15 minutes are up. Whoever came up with that rule is an idiot, because I think I actually got worse.

Thoughts on Blogs

As a general rule, the mindset behind personal blogging ranges from self-indulgent (at best) to openly masturbatory (at worst). Some people might say “What’s wrong with keeping a diary? I have the best of intentions! I’M JUST A ROSY-CHEEKED SO-AND-SO!”

Bull. Shit. A diary is a collection of your innermost thoughts. Your hopes, your dreams, your most intimate desires and fears. A diary is not meant to be read by all of your friends and family, and it’s not something you cross-post on fucking Facebook.

People tend to write blogs for one reason: because they like the attention.
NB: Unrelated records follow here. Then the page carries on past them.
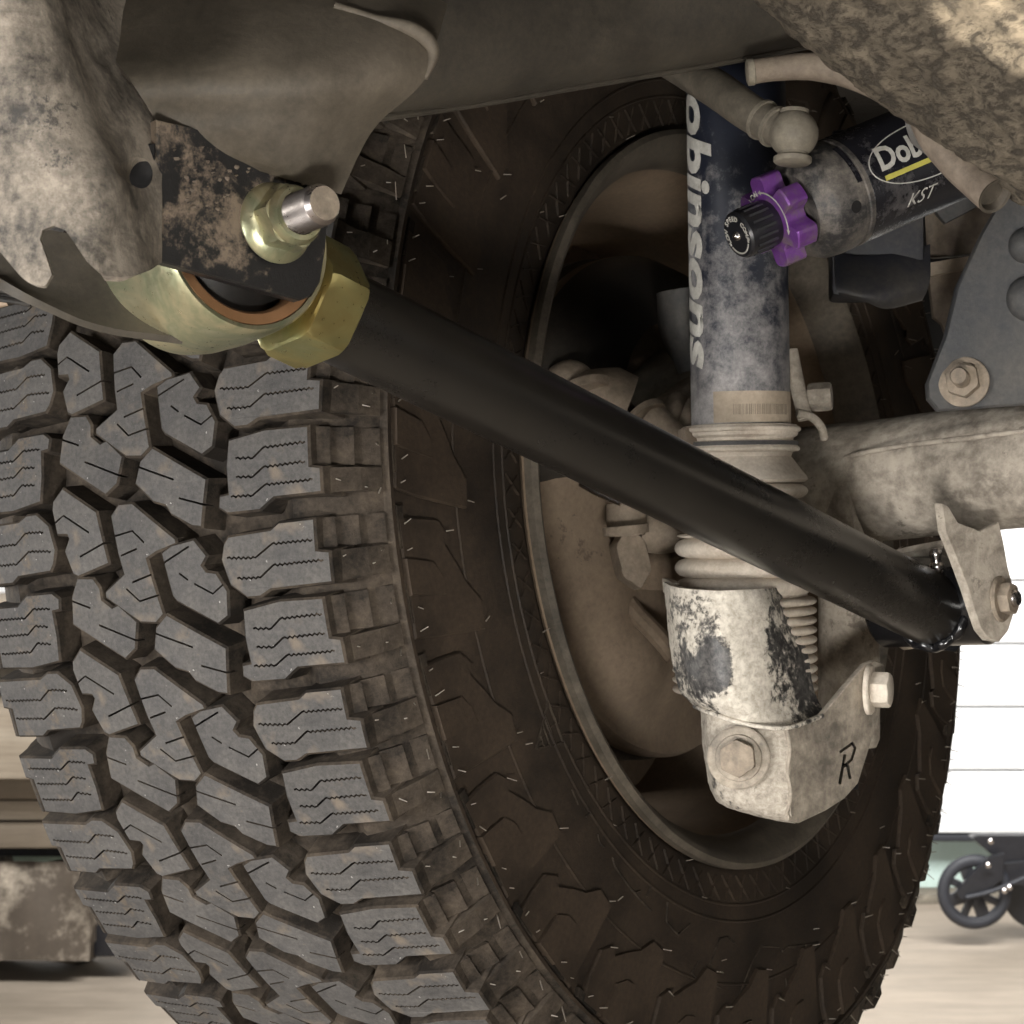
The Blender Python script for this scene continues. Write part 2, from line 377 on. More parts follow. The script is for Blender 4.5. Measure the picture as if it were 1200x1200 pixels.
def plate(outline, thick, bev=.0006):
    """flat plate: outline points in place coordinates, thickness as a vector away from the front"""
    n = len(outline); t = Vector(thick); c = sum((Vector(p) for p in outline), Vector()) / n
    O = [Vector(p) for p in outline]
    I = []
    for i in range(n):
        a, b, d = O[i - 1], O[i], O[(i + 1) % n]
        dirs = ((a - b).normalized() + (d - b).normalized())
        I.append(b + (c - b).normalized() * bev)
    V = I + [o + t.normalized() * bev for o in O] + [o + t for o in O]
    Fc = [tuple(range(n))]
    for k in range(2):
        for i in range(n): j = (i + 1) % n; Fc.append((k * n + i, k * n + j, (k + 1) * n + j, (k + 1) * n + i))
    Fc.append(tuple(range(2 * n, 3 * n))[::-1])
    return V, Fc
def sheet(rows, nu=6, nv=6, thick=.003, rough=0.0, seed=0.0, freq=30.0):
    """curved sheet metal through a grid of points, with real thickness"""
    R = [spline(r, nu) for r in rows]
    cols = [spline([R[k][i] for k in range(len(R))], nv) for i in range(len(R[0]))]
    nx, ny = len(cols), len(cols[0])
    G = np.array([[list(p) for p in c] for c in cols])
    du = np.gradient(G, axis=0); dv = np.gradient(G, axis=1); nn = np.cross(du, dv); nn /= (np.linalg.norm(nn, axis=2, keepdims=True) + 1e-12)
    toward = (G * np.array([1, 1, 1]) - np.array([0, 0, CAM_H]))
    sgn = np.sign((nn * toward).sum(2, keepdims=True)); sgn = np.where(sgn == 0, 1, np.sign(np.median(sgn))); nn = nn * sgn       # points away from the viewer's side
    if rough:
        for i in range(nx):
            for j in range(ny):
                p = Vector(G[i, j]) * freq + Vector((seed, 0, 0))
                G[i, j] += nn[i, j] * rough * (noise.noise(p) + .5 * noise.noise(p * 2.3) + .3 * noise.noise(p * 5.1))
    B = G + nn * thick
    V = [Vector(G[i, j]) for i in range(nx) for j in range(ny)] + [Vector(B[i, j]) for i in range(nx) for j in range(ny)]
    o = nx * ny; ix = lambda i, j: i * ny + j; Fc = []
    for i in range(nx - 1):
        for j in range(ny - 1):
            Fc.append((ix(i, j), ix(i + 1, j), ix(i + 1, j + 1), ix(i, j + 1)))
            Fc.append((o + ix(i, j), o + ix(i, j + 1), o + ix(i + 1, j + 1), o + ix(i + 1, j)))
    for i in range(nx - 1):
        Fc.append((ix(i, 0), o + ix(i, 0), o + ix(i + 1, 0), ix(i + 1, 0))); Fc.append((ix(i, ny - 1), ix(i + 1, ny - 1), o + ix(i + 1, ny - 1), o + ix(i, ny - 1)))
    for j in range(ny - 1):
        Fc.append((ix(0, j), ix(0, j + 1), o + ix(0, j + 1), o + ix(0, j))); Fc.append((ix(nx - 1, j), o + ix(nx - 1, j), o + ix(nx - 1, j + 1), ix(nx - 1, j + 1)))
    return V, Fc
def SP(rows, **kw): return sheet([[P(*q) for q in r] for r in rows], **kw)
def cut(o, cutter_geo):
    """subtract a solid (place coordinates of the object's parent space) from a part"""
    L = o.parent.location if o.parent and o.parent.parent is None else Vector()
    cm = mesh_of('cutter', [Vector(v) - Vector(L) for v in cutter_geo[0]], cutter_geo[1], [])
    co = bpy.data.objects.new('cutter', cm); col.objects.link(co); co.parent = o.parent
    bpy.context.view_layer.update()
    md = o.modifiers.new('cut', 'BOOLEAN'); md.operation = 'DIFFERENCE'; md.solver = 'EXACT'; md.object = co
    dg = bpy.context.evaluated_depsgraph_get()
    me = bpy.data.meshes.new_from_object(o.evaluated_get(dg)); me.name = o.data.name
    o.modifiers.clear(); bpy.data.objects.remove(co)
    o.data = me; return o
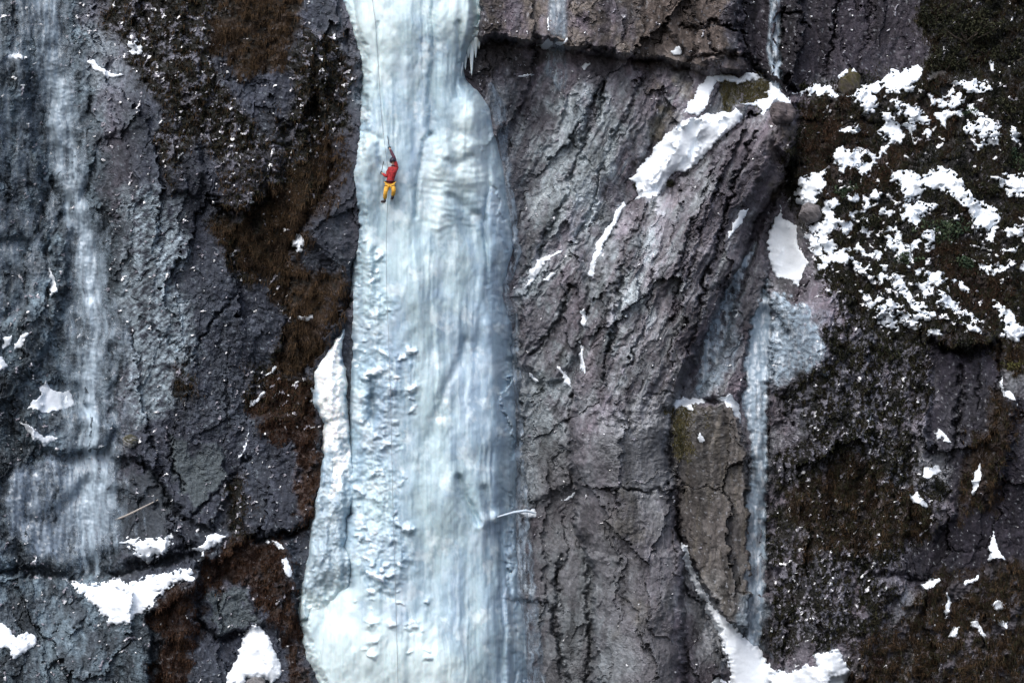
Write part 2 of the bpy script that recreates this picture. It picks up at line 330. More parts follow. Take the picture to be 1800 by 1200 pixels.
COL = mix3(COL, (0.26, 0.27, 0.29), ss(0.1, 0.5, fbm(X / 16, Y / 60, 243, 4, 0.6)) * 0.5 * ss(905, 930, X) * ss(1200, 1120, X) * ss(660, 740, Y))
olive = zones([[(1075, 870), (1135, 880), (1140, 980), (1085, 970)], [(1085, 1040), (1140, 1040), (1135, 1120), (1090, 1110)], [(1380, 200), (1420, 330), (1380, 420), (1340, 360)], [(1150, 130), (1210, 150), (1180, 260), (1130, 300)]], 20)
COL = mix3(COL, (0.085, 0.072, 0.050), olive * ss(-0.3, 0.4, tone2) * 0.8)
# blue-grey glaze over the left wall and on the ice-worn patches
gl = Z_ICYLEFT * ss(-0.55, 0.25, fbm(X / 30, Y / 70, 221, 4, 0.6) + 0.2)
COL = mix3(COL, (0.050, 0.057, 0.066), Z_ICYLEFT * 0.88)
COL = mix3(COL, (0.19, 0.225, 0.26), gl * ss(-0.3, 0.4, tone2 + 0.5 * n1) * 0.6)
frost = Z_FROST * ss(-0.45, 0.35, fbm((X - 0.6 * Y) / 22, (Y + 0.7 * X) / 8, 241, 4, 0.6) + 0.3 * tone2)
COL = mix3(COL, (0.40, 0.43, 0.47), frost * 0.8)
fr2 = zones([[(1355, 515), (1440, 550), (1460, 620), (1440, 660), (1370, 680), (1350, 640)], [(1300, 1050), (1345, 1050), (1345, 1130), (1300, 1110)], [(1255, 560), (1300, 500), (1290, 660), (1235, 690)]], 12)
COL = mix3(COL, (0.20, 0.25, 0.30), fr2 * 0.8)
# moss, peat and dead grass
ms = ss(-0.35, 0.15, fbm(X / 26, Y / 30, 251, 5, 0.62) + 0.35)
black_moss = np.clip(Z_MOSSL * ss(-0.30, 0.0, fbm(X / 24, Y / 26, 251, 5, 0.65) + 0.36) + Z_DARKMOSSR * ss(-0.2, 0.05, fbm(X / 18, Y / 32, 261, 5, 0.65) + 0.14) + Z_SLOPE * 0.92, 0, 1)
COL = mix3(COL, (0.011, 0.011, 0.010), black_moss * 0.97)
shard = ss(0.10, 0.22, fbm((X + 5 * n1) / 8, (Y + 5 * n2) / 16, 291, 4, 0.6) + 0.25 * fbm(X / 50, Y / 70, 295, 2) - 0.02) * zones([[(1440, 470), (1500, 540), (1540, 600), (1640, 600), (1640, 760), (1560, 780), (1660, 900), (1560, 1060), (1450, 1140), (1350, 1140), (1350, 1020), (1400, 900), (1350, 830), (1370, 700)]], 20)
shard = np.maximum(shard * 0.9, 0.75 * ss(0.13, 0.24, fbm((X + 5 * n1) / 21, (Y + 5 * n2) / 18, 297, 5, 0.62) + 0.2 * fbm(X / 60, Y / 60, 299, 2)) * np.clip(Z_MOSSL - Z_BROWNL, 0, 1))
COL = mix3(COL, (0.165, 0.16, 0.19), shard * 0.85)
black_moss = black_moss * (1 - shard)
D += 0.06 * shard
pale = (Z_MOSSL * 0.8 + Z_DARKMOSSR) * (1 - black_moss)
COL = mix3(COL, (0.060, 0.061, 0.076), np.clip(pale, 0, 1) * ss(-0.2, 0.5, tone2 + 0.3) * 0.75)
COL = mix3(COL, (0.032, 0.022, 0.015), np.clip(Z_BROWNL + Z_BROWNR * 0.8 + Z_TUFTR * 0.7, 0, 1) * 0.92)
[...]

You can provide whatever excuses you’d like, but there’s really no other way to justify it. Not that I think there’s anything wrong with that, mind you. After all, I’m writing this with the hope that people will huddle around their computer screens to capture my words in the same way that families sat around shitty radios in the 1950s to listen to Orson Welles or whoever. My grievance stems from the fact that so few people are willing to call blogging what it is: an exercise in self-importance. You presume you’re doing the world a service by posting a recap of your Labor Day weekend (“GREAT TIMES AT LAKE WINNIPESAUKEE YOU GUYZ”), but you know that isn’t so. Even the people who write comments like “Wish I could’ve been there!” don’t really care, because if they did, they would have fucking gone. I want to call it a circle jerk, but I think a more accurate term would be a circular jerk (get it?!)- nobody wants to admit that they’re writing for the attention, and on the flip side, the reader doesn’t want to admit they’re reading it out of a sense of loyalty and being supportive.

So why did I start this blog? Well, mostly for the attention. But I also want to write about the petty annoyances of everyday life (hence the title “A Hopeless Cynic.”) In exchange for your readership, I promise never to share my dreams, thoughts, or details of my latest vacation unless I’m bitching about it. Sound good? Good. See you in 6 months when I remember that I started a blog and want to complain about something.